<<<<
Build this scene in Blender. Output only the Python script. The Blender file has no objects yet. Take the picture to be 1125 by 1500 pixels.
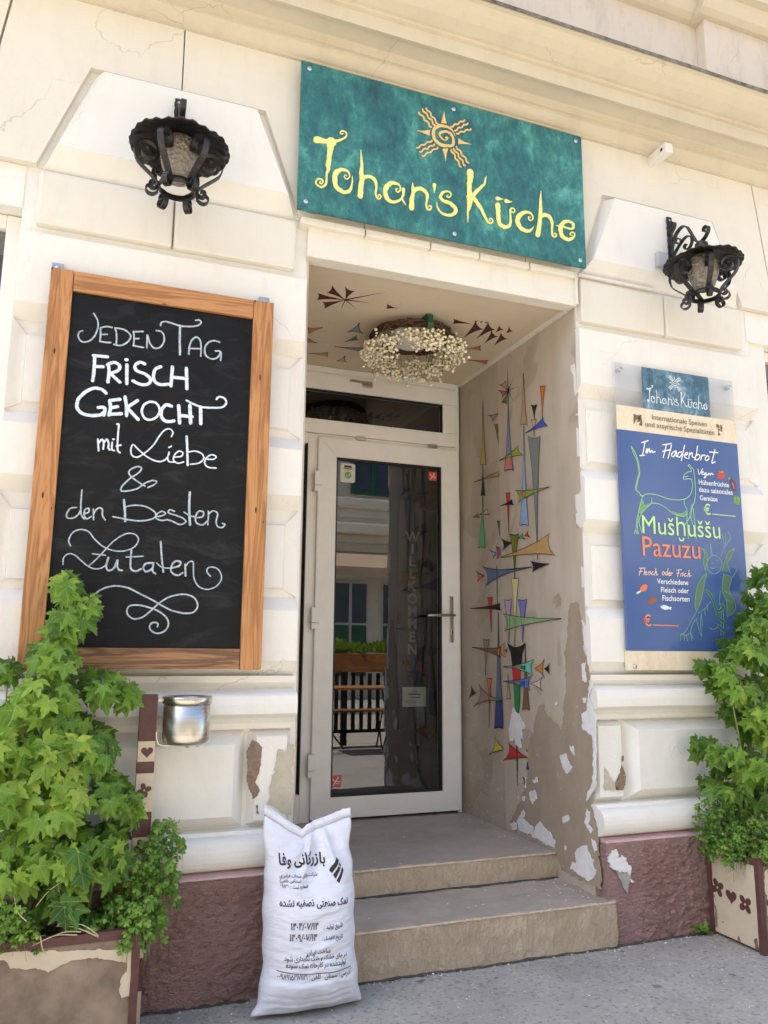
import bpy, bmesh, math, random
from mathutils import Vector, Matrix, noise

random.seed(7)
scene = bpy.context.scene
COL = scene.collection
PI = math.pi

# ------------------------------------------------------------------ camera
cam_d = bpy.data.cameras.new("camera")
cam = bpy.data.objects.new("camera", cam_d)
COL.objects.link(cam)
_R = [[0.935857, -0.352287, 0.00806], [0.068705, 0.159988, -0.984725], [0.345616, 0.922116, 0.17393]]
cam.matrix_world = Matrix(((_R[0][0], -_R[1][0], -_R[2][0], 0.0),
                           (_R[0][1], -_R[1][1], -_R[2][1], -3.0),
                           (_R[0][2], -_R[1][2], -_R[2][2], 1.195),
                           (0, 0, 0, 1)))
cam_d.sensor_fit = 'VERTICAL'
cam_d.sensor_height = 36.0
cam_d.lens = 36.0 * 1151.58 / 1500.0
cam_d.clip_start = 0.05
cam_d.clip_end = 500
scene.camera = cam

# ------------------------------------------------------------------ light
SUN_DIR = Vector((0.567, -0.074, -0.82)).normalized()      # travel direction of the light
world = bpy.data.worlds.new("World")
scene.world = world
world.use_nodes = True
wn = world.node_tree
for n in list(wn.nodes): wn.nodes.remove(n)
sky = wn.nodes.new('ShaderNodeTexSky'); sky.sky_type = 'NISHITA'; sky.sun_disc = False
sky.sun_elevation = math.asin(-SUN_DIR.z)
sky.sun_rotation = math.atan2(-SUN_DIR.x, -SUN_DIR.y)
sky.air_density = 1.0; sky.dust_density = 2.0; sky.ozone_density = 1.0
bg = wn.nodes.new('ShaderNodeBackground'); bg.inputs[1].default_value = 0.15
wo = wn.nodes.new('ShaderNodeOutputWorld')
wn.links.new(sky.outputs[0], bg.inputs[0]); wn.links.new(bg.outputs[0], wo.inputs[0])
sun_d = bpy.data.lights.new("sun", 'SUN'); sun_d.energy = 5.0; sun_d.angle = math.radians(0.5)
sun_d.color = (1.0, 0.93, 0.82)
sun = bpy.data.objects.new("sun", sun_d); COL.objects.link(sun)
sun.rotation_euler = SUN_DIR.to_track_quat('-Z', 'Y').to_euler()
sun.location = (-8, 2, 20)
scene.view_settings.view_transform = 'Standard'
scene.view_settings.look = 'None'
scene.view_settings.gamma = 1
scene.view_settings.exposure = 1.80
scene.render.engine = 'CYCLES'
scene.cycles.max_bounces = 8
scene.cycles.diffuse_bounces = 5
scene.cycles.transparent_max_bounces = 12
scene.cycles.sample_clamp_indirect = 6
scene.cycles.use_denoising = True

# ------------------------------------------------------------------ materials
MATS = {}
def new_mat(name):
    m = bpy.data.materials.new(name); m.use_nodes = True
    nt = m.node_tree
    for n in list(nt.nodes): nt.nodes.remove(n)
    out = nt.nodes.new('ShaderNodeOutputMaterial')
    p = nt.nodes.new('ShaderNodeBsdfPrincipled')
    nt.links.new(p.outputs[0], out.inputs[0])
    MATS[name] = m
    return m, nt, p, out
def N(nt, typ, **kw):
    n = nt.nodes.new(typ)
    for k, v in kw.items(): setattr(n, k, v)
    return n
def noise_n(nt, vec, scale, detail=4, rough=0.6, dist=0.0):
    n = N(nt, 'ShaderNodeTexNoise'); n.inputs['Scale'].default_value = scale
    n.inputs['Detail'].default_value = detail; n.inputs['Roughness'].default_value = rough
    n.inputs['Distortion'].default_value = dist
    nt.links.new(vec, n.inputs['Vector']); return n.outputs['Fac']
def coords(nt, sx=1, sy=1, sz=1):
    g = N(nt, 'ShaderNodeNewGeometry')
    mp = N(nt, 'ShaderNodeMapping'); mp.inputs['Scale'].default_value = (sx, sy, sz)
    nt.links.new(g.outputs['Position'], mp.inputs['Vector']); return mp.outputs[0]
def ramp(nt, fac, stops, interp='LINEAR'):
    r = N(nt, 'ShaderNodeValToRGB'); e = r.color_ramp; e.interpolation = interp
    while len(e.elements) < len(stops): e.elements.new(0.5)
    for el, (pos, c) in zip(e.elements, stops):
        el.position = pos; el.color = (c[0], c[1], c[2], 1)
    nt.links.new(fac, r.inputs[0]); return r.outputs[0]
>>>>
• [Directive]:
Reproduce the material above in full and without alteration, but skip all pictures.

• [Answer to this problem]:
Build this scene in Blender. Output only the Python script. The Blender file has no objects yet. Take the picture to be 1125 by 1500 pixels.
import bpy, bmesh, math, random
from mathutils import Vector, Matrix, noise

random.seed(7)
scene = bpy.context.scene
COL = scene.collection
PI = math.pi

# ------------------------------------------------------------------ camera
cam_d = bpy.data.cameras.new("camera")
cam = bpy.data.objects.new("camera", cam_d)
COL.objects.link(cam)
_R = [[0.935857, -0.352287, 0.00806], [0.068705, 0.159988, -0.984725], [0.345616, 0.922116, 0.17393]]
cam.matrix_world = Matrix(((_R[0][0], -_R[1][0], -_R[2][0], 0.0),
                           (_R[0][1], -_R[1][1], -_R[2][1], -3.0),
                           (_R[0][2], -_R[1][2], -_R[2][2], 1.195),
                           (0, 0, 0, 1)))
cam_d.sensor_fit = 'VERTICAL'
cam_d.sensor_height = 36.0
cam_d.lens = 36.0 * 1151.58 / 1500.0
cam_d.clip_start = 0.05
cam_d.clip_end = 500
scene.camera = cam

# ------------------------------------------------------------------ light
SUN_DIR = Vector((0.567, -0.074, -0.82)).normalized()      # travel direction of the light
world = bpy.data.worlds.new("World")
scene.world = world
world.use_nodes = True
wn = world.node_tree
for n in list(wn.nodes): wn.nodes.remove(n)
sky = wn.nodes.new('ShaderNodeTexSky'); sky.sky_type = 'NISHITA'; sky.sun_disc = False
sky.sun_elevation = math.asin(-SUN_DIR.z)
sky.sun_rotation = math.atan2(-SUN_DIR.x, -SUN_DIR.y)
sky.air_density = 1.0; sky.dust_density = 2.0; sky.ozone_density = 1.0
bg = wn.nodes.new('ShaderNodeBackground'); bg.inputs[1].default_value = 0.15
wo = wn.nodes.new('ShaderNodeOutputWorld')
wn.links.new(sky.outputs[0], bg.inputs[0]); wn.links.new(bg.outputs[0], wo.inputs[0])
sun_d = bpy.data.lights.new("sun", 'SUN'); sun_d.energy = 5.0; sun_d.angle = math.radians(0.5)
sun_d.color = (1.0, 0.93, 0.82)
sun = bpy.data.objects.new("sun", sun_d); COL.objects.link(sun)
sun.rotation_euler = SUN_DIR.to_track_quat('-Z', 'Y').to_euler()
sun.location = (-8, 2, 20)
scene.view_settings.view_transform = 'Standard'
scene.view_settings.look = 'None'
scene.view_settings.gamma = 1
scene.view_settings.exposure = 1.80
scene.render.engine = 'CYCLES'
scene.cycles.max_bounces = 8
scene.cycles.diffuse_bounces = 5
scene.cycles.transparent_max_bounces = 12
scene.cycles.sample_clamp_indirect = 6
scene.cycles.use_denoising = True

# ------------------------------------------------------------------ materials
MATS = {}
def new_mat(name):
    m = bpy.data.materials.new(name); m.use_nodes = True
    nt = m.node_tree
    for n in list(nt.nodes): nt.nodes.remove(n)
    out = nt.nodes.new('ShaderNodeOutputMaterial')
    p = nt.nodes.new('ShaderNodeBsdfPrincipled')
    nt.links.new(p.outputs[0], out.inputs[0])
    MATS[name] = m
    return m, nt, p, out
def N(nt, typ, **kw):
    n = nt.nodes.new(typ)
    for k, v in kw.items(): setattr(n, k, v)
    return n
def noise_n(nt, vec, scale, detail=4, rough=0.6, dist=0.0):
    n = N(nt, 'ShaderNodeTexNoise'); n.inputs['Scale'].default_value = scale
    n.inputs['Detail'].default_value = detail; n.inputs['Roughness'].default_value = rough
    n.inputs['Distortion'].default_value = dist
    nt.links.new(vec, n.inputs['Vector']); return n.outputs['Fac']
def coords(nt, sx=1, sy=1, sz=1):
    g = N(nt, 'ShaderNodeNewGeometry')
    mp = N(nt, 'ShaderNodeMapping'); mp.inputs['Scale'].default_value = (sx, sy, sz)
    nt.links.new(g.outputs['Position'], mp.inputs['Vector']); return mp.outputs[0]
def ramp(nt, fac, stops, interp='LINEAR'):
    r = N(nt, 'ShaderNodeValToRGB'); e = r.color_ramp; e.interpolation = interp
    while len(e.elements) < len(stops): e.elements.new(0.5)
    for el, (pos, c) in zip(e.elements, stops):
        el.position = pos; el.color = (c[0], c[1], c[2], 1)
    nt.links.new(fac, r.inputs[0]); return r.outputs[0]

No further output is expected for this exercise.